4. Aconselhou-me uma vez um confessor que tinha ouvido minhas confissões no começo, que, já que estava provado ser bom espírito, que me calasse e já não prestasse contas a ninguém, porque o melhor era calar essas coisas. A mim não pareceu mau, porque me incomodava tanto cada vez que as contava ao confessor, e era tanta a minha vergonha, que, muito mais do que confessar pecados graves, me incomodava, às vezes. Especialmente se fossem as dádivas grandes, parecia-me que não acreditariam e que zombavam de mim. Incomodava-me tanto isso, pois me parecia ser desrespeito com as maravilhas de Deus. E por isso queria calar. Entendi então que tinha sido muito mal aconselhada por aquele confessor, pois de nenhuma maneira devia calar alguma coisa a quem me confessava, porque nisso havia grande segurança, e fazendo o contrário poderia acontecer de me enganar alguma vez.

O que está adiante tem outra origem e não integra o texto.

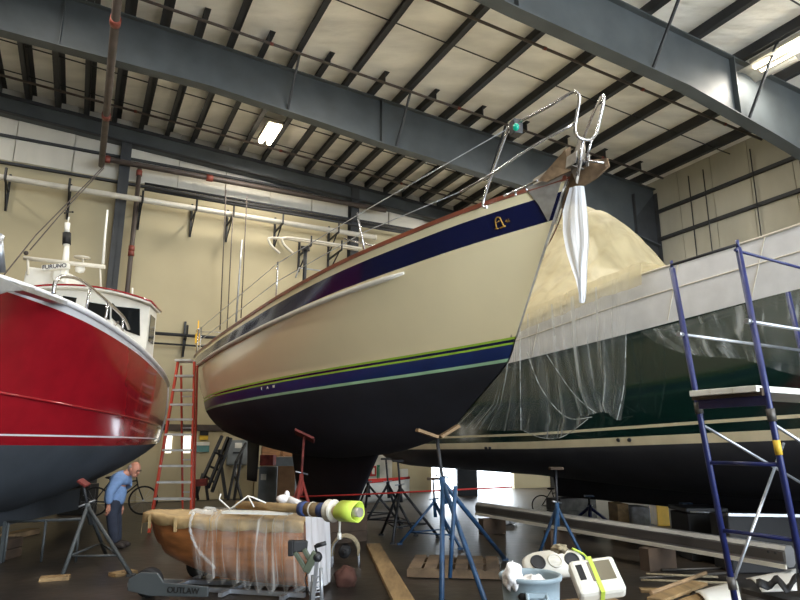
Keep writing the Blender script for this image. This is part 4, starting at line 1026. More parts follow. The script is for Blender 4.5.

5. Sempre que o Senhor me ordenava uma coisa na oração, se o confessor me dizia outra, tornava o próprio Senhor a dizer que o obedecesse. Depois, Sua Majestade o virava para que tornasse a mandar o mesmo que Ele.

6. Quando tiraram muitos livros em espanhol para que eu não os lesse, eu senti muito, porque ler alguns me distraía, e não poderia mais, porque só deixaram em latim. Disse-me o Senhor: "Não fiques triste que eu te darei um livro vivo". Eu não conseguia entender por que me tinha dito isso, porque ainda não tinha visões. Depois, bem poucos dias depois, entendi muito bem, porque tive tanto em que pensar e recolher-me no que via presente e teve tanto amor o Senhor comigo para me ensinar de muitas maneiras, que muito pouca ou quase nenhuma necessidade tive de livros. Sua Majestade foi o livro verdadeiro onde vi as verdades. Bendito seja tal livro, que deixa impresso o que se há de ler e fazer de um modo que não se pode esquecer! Quem vê o Senhor coberto de chagas e aflito com perseguições que não as abrace e as ame e as deseje? Quem vê algo da glória que dá aos que o servem que não saiba que é tudo ninharia o quanto se possa fazer e sofrer, já que um tal prêmio esperamos? Quem vê os tormentos que passam os condenados que não se tornem deleites os tormentos daqui, em comparação, e saibam o muito que devem ao Senhor por tê-los livrado tantas vezes daquele lugar?

7. Pelo fato de que, com o favor de Deus, se dirá mais sobre algumas coisas, quero ir em frente no desenrolar da minha vida. Queira o Senhor que eu tenha sabido explicar-me nisso que disse. Creio que, quem tiver experiência, entenderá e verá que atinei em dizer algo. Quem não, não me espantarei se lhe parecer tudo um desatino. Basta dizê-lo eu para ficar desculpado, e eu não culparei a quem o disser. O Senhor me deixe atinar em cumprir sua vontade. Amém.